Scripts that build scenes:
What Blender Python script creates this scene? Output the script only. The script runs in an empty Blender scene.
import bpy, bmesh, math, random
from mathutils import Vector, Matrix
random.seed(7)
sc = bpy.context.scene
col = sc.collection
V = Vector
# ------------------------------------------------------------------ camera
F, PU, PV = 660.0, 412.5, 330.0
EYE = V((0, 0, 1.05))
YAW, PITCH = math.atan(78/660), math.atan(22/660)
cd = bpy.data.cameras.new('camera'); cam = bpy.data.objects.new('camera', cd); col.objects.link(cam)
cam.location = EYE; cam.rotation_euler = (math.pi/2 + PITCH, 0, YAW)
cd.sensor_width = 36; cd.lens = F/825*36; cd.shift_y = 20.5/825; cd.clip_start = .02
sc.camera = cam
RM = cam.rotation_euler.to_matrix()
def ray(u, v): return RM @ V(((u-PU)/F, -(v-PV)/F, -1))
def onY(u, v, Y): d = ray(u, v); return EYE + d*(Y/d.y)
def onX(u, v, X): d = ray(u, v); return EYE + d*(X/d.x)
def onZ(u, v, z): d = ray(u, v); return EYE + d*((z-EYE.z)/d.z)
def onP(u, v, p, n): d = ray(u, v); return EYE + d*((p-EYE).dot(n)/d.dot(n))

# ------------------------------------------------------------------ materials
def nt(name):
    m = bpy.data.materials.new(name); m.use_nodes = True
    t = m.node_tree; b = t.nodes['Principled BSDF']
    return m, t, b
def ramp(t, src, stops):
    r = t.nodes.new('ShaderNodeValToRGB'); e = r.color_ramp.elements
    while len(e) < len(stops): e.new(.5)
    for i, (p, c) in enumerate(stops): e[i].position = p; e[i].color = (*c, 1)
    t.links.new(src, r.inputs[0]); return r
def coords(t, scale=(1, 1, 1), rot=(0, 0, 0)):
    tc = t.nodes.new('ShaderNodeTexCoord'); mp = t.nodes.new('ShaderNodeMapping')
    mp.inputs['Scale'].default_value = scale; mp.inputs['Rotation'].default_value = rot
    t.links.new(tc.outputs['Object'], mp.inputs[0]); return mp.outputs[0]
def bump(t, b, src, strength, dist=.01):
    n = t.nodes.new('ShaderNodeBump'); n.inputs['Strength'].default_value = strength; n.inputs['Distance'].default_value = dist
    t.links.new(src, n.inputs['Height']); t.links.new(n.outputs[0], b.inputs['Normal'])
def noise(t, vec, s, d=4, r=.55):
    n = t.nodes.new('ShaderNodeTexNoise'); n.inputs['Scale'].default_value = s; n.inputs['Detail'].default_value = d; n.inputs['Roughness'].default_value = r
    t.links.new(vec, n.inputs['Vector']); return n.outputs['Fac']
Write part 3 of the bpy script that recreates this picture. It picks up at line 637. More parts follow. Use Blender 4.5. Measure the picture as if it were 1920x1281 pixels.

# [Exercise requirements]
Copy each line from the records above that includes the string "this".

# [The result]
What Blender Python script creates this scene? Output the script only. The script runs in an empty Blender scene.
Write part 3 of the bpy script that recreates this picture. It picks up at line 637. More parts follow. Use Blender 4.5. Measure the picture as if it were 1920x1281 pixels.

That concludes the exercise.